Picture depicting the crucifixion of Jesus.

Part of a watercolor by James Tissot at Brooklyn Museum.


Because of the cross, God is able to forgive our sin no matter how great it is.

While dwelling on these things can be helpful, thinking too much about them could also lead to despair. What are we to do about all the things we can’t fix? Shall we do some sort of penance or try to do extra “good deeds” to atone for them? No, we can never atone for them. Take them to the cross. That is the only remedy. Jesus has already paid the debt we could never pay. Because of the cross, God is able to forgive our sin no matter how great it is. King David committed adultery with Bathsheba and then had her husband, Uriah, murdered to cover up the adultery. When the time was right, God sent the prophet Nathan to confront David. Nathan told him the serious on-going consequences that God would bring into his life. But when David repented, the prophet Nathan added, “The LORD also put away your sin. You shall not die.” David deserved to die but God forgave him. How could God do this? What about Uriah and his family? Couldn’t they say that God was unfair? If it weren’t for the cross, they could.
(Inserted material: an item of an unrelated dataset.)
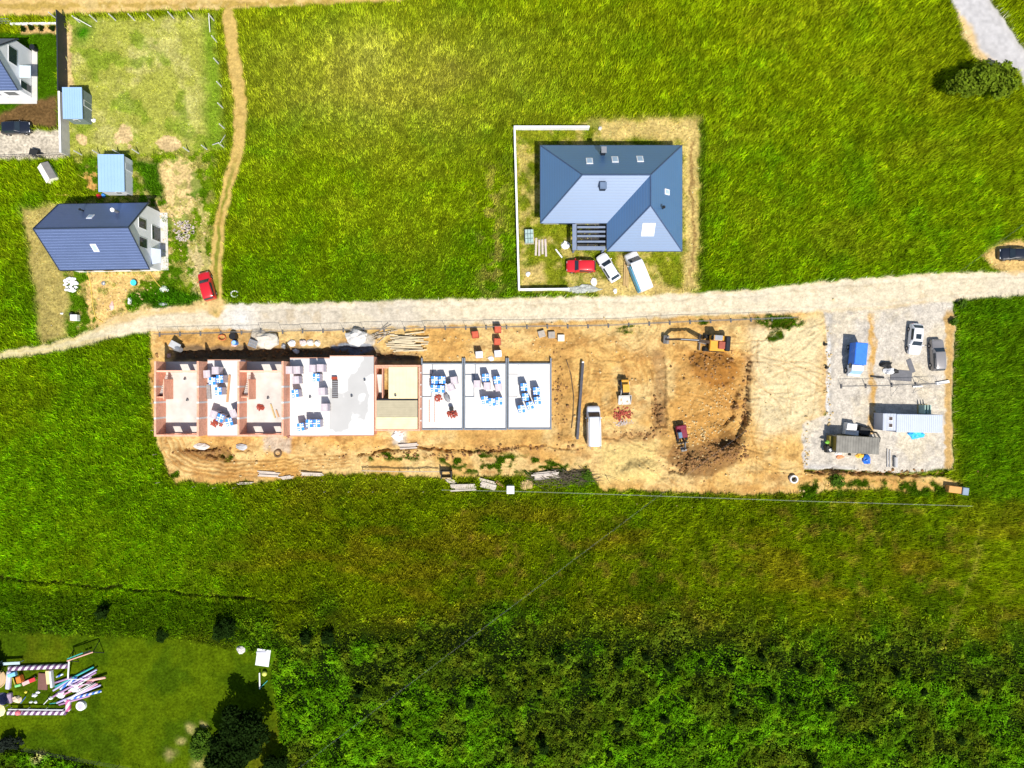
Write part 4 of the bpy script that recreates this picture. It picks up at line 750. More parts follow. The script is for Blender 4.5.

On the cross, the Son of God suffered and died for all the sins of David. He took the punishment that David deserved. David could never restore Uriah to life and return him to his family nor could he stop the rippling effects that his sin would have throughout the nation. David could never “make things right” in this regard. Yet God was still able to forgive him because of the cross. If Uriah’s family considered their own sin then they, like us, would have much cause to be thankful that God does deem it fair for Jesus to take the punishment that we deserve. Though most of have never murdered anyone, we are all just as desperately in need of forgiveness as King David. In fact Jesus said that if we harbor hatred in our heart towards someone, we are guilty of murder in our heart. Even the sins that never leave our hearts are serious in the sight of God. So let us take time to consider the seriousness of our sin, and its far-reaching consequences. Then let us take time to think upon the incredible price that Jesus paid so that we can be forgiven. And let us be thankful.